Hopefully this is not too easy an exercise.
Let $F$ be a field. Let $I \subset \mathbb{N}$ be the set of all positive integers $d$ such that there exists an irreducible polynomial of degree $d$ over $F$. What kind of $I$ can occur?
Of course $1 \in I$, and of course we can have $I = \mathbb{N}$ or $I = \{ 1, 2 \}$ or $I = \{ 1 \}$. The Artin-Schreier theorem implies (I think) that if $I$ is finite, then only the latter two cases occur. So what kind of infinite $I$ can occur?
Edit: For example, correct me if I'm wrong, but we can get $I = \{ 1, p, p^2, … \}$ for any prime $p$. Start with $\mathbb{F}_l, l \neq p$, which has absolute Galois group $\hat{\mathbb{Z}} = \prod_q \mathbb{Z}\_q$ and take the fixed field $K$ of $\prod_{q \neq p} \mathbb{Z}\_q$. Then $G_K = \text{Gal}(\overline{\mathbb{F}_l}/K) = \mathbb{Z}_p$, which (again, correct me if I'm wrong) has the property that its only finite quotients are the groups $\mathbb{Z}/p^n\mathbb{Z}$. Does this work?
Best Answer
Claim 1: The first half of what I said in my comments is correct: for each subset $S$ of the prime numbers, there is a field $F$ having the property that it admits a degree $d$ field extension iff $d$ is divisible only by primes in $S$.
As Qiaochu says, this comes about because of the existence of perfect fields $K$ with absolute Galois group $\hat{\mathbb{Z}} = \prod_p \mathbb{Z}_p$. In particular, take the closed subgroup $H_S = \prod_{p \not \in S} \mathbb{Z}_p$, and let $K_S = \overline{K}^{H_S}$.
We can take $K$ to be any finite field, or $\mathbb{C}((t))$, for instance.
The part of my claim about using $\mathbb{R}((t))$ to get exact $2$-divisibility seems not necessarily correct to me now. The problem is that the absolute Galois group of $\mathbb{R}((t))$ is a nonabelian extension of $\mathbb{Z}/2\mathbb{Z}$ by $\hat{\mathbb{Z}}$: indeed it is the profinite completion of the infinite dihedral group.

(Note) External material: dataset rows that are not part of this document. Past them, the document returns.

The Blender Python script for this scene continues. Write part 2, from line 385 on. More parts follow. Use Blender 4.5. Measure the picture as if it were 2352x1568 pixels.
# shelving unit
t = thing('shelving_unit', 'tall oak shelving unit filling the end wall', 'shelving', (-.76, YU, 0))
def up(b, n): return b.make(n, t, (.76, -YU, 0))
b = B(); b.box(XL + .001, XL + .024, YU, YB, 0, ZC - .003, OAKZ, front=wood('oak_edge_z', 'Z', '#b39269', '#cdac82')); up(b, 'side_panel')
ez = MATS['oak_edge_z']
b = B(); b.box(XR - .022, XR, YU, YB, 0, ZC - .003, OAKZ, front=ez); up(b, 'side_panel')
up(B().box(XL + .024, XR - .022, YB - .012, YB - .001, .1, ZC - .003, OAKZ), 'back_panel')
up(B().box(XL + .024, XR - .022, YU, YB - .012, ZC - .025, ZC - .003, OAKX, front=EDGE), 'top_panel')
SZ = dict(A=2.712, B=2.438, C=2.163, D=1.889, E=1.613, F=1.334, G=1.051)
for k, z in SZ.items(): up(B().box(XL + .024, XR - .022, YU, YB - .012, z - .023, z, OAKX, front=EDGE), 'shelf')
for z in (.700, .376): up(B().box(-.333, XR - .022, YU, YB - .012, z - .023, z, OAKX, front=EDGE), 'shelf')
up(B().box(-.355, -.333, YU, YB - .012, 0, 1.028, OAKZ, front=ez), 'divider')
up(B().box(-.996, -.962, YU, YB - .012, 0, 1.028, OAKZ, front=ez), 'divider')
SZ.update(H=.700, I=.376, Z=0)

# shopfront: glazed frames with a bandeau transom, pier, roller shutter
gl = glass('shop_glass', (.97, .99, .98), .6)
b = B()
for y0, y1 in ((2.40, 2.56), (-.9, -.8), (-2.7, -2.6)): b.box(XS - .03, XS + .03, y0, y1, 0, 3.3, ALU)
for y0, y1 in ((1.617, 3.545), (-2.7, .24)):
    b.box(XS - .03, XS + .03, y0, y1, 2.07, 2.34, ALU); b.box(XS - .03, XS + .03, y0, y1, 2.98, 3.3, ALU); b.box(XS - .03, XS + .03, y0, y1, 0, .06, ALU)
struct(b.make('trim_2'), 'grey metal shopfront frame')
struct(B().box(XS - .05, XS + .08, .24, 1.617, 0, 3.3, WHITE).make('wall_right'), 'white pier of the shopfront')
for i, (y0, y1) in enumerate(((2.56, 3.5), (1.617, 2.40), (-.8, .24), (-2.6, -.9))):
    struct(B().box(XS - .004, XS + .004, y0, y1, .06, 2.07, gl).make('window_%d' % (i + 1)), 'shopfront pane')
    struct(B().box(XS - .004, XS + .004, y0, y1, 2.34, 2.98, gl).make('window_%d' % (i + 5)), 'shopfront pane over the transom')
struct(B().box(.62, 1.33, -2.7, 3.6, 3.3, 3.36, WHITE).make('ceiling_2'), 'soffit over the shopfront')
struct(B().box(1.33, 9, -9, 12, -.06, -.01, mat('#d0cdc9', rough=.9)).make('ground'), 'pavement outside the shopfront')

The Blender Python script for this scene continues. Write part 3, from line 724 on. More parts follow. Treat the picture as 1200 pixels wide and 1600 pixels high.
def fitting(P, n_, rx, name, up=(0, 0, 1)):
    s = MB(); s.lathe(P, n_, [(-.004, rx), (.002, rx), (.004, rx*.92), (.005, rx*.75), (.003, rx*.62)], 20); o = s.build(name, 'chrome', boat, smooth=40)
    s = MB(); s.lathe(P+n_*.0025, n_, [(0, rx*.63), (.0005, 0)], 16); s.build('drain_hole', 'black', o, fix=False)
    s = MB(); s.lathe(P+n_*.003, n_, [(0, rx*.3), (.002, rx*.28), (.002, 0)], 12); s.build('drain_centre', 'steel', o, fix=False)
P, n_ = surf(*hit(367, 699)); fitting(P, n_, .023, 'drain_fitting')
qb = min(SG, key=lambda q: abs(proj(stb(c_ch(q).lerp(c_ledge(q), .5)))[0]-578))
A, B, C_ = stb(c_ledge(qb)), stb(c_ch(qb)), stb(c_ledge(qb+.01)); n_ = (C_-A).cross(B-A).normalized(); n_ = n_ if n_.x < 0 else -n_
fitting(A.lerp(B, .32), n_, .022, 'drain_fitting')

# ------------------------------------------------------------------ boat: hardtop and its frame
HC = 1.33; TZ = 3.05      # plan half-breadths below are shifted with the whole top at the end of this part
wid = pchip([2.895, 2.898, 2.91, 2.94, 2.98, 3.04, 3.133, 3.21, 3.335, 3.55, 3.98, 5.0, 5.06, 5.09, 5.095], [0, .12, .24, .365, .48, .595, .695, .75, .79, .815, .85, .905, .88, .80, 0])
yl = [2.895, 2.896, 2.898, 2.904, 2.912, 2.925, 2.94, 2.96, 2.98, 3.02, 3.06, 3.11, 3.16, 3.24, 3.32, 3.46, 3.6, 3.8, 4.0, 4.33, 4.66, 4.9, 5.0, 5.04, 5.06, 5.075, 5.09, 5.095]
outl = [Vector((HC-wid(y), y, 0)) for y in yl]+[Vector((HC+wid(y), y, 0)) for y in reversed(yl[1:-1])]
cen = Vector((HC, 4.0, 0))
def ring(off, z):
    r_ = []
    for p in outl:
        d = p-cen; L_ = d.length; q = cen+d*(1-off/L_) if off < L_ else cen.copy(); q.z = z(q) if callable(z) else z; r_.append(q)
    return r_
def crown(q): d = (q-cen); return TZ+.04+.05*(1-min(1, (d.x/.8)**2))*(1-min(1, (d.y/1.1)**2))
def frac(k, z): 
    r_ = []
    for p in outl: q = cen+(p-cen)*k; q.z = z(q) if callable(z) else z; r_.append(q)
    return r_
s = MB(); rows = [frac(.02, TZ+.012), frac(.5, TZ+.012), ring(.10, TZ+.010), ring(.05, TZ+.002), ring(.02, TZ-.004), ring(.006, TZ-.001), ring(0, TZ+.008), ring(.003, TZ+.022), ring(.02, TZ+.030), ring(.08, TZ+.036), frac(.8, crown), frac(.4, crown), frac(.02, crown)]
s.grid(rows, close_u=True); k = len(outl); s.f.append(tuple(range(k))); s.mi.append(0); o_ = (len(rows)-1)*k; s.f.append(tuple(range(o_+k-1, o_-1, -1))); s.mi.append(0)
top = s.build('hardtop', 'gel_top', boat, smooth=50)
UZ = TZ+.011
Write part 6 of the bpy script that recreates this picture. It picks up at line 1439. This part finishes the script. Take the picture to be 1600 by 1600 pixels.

As for what I said about the converse: no way, things are definitely more complicated than that! What I had in mind was the "local" observation that by Artin-Schreier, for any prime $p$ the Sylow-$p$-subgroup of the absolute Galois group is either trivial, infinite or has order $2$. (The case of characteristic $p > 0$ has to be given a little separate attention, but I don't think there's a problem there.)
However, the different Sylow p-subgroups will not act independently unless the absolute Galois group is pro-nilpotent. (Note that the profinite dihedral group is not pro-nilpotent.) Thus:
Claim 2: If $K$ has characteristic $0$ and pro-nilpotent Galois group, then the possible orders are exactly those in Claim 1.
Here is an explicit example to show that the converse to Claim 1 is not generally correct: let $F$ be the maximal solvable extension of $\mathbb{Q}$. Then it has no quadratic extensions. However, it certainly does have extensions of even degree, since otherwise -- e.g. by Feit-Thompson! -- the absolute Galois group of $\mathbb{Q}$ would be pro-solvable, which it most certainly is not: many nonabelian simple groups (e.g. $A_n$ for $n \geq 5$) are known to occur as Galois groups over $\mathbb{Q}$.
What I said is the correct answer (with 2 inverted!) to a different question: which supernatural numbers can be the order of the absolute Galois group of a field?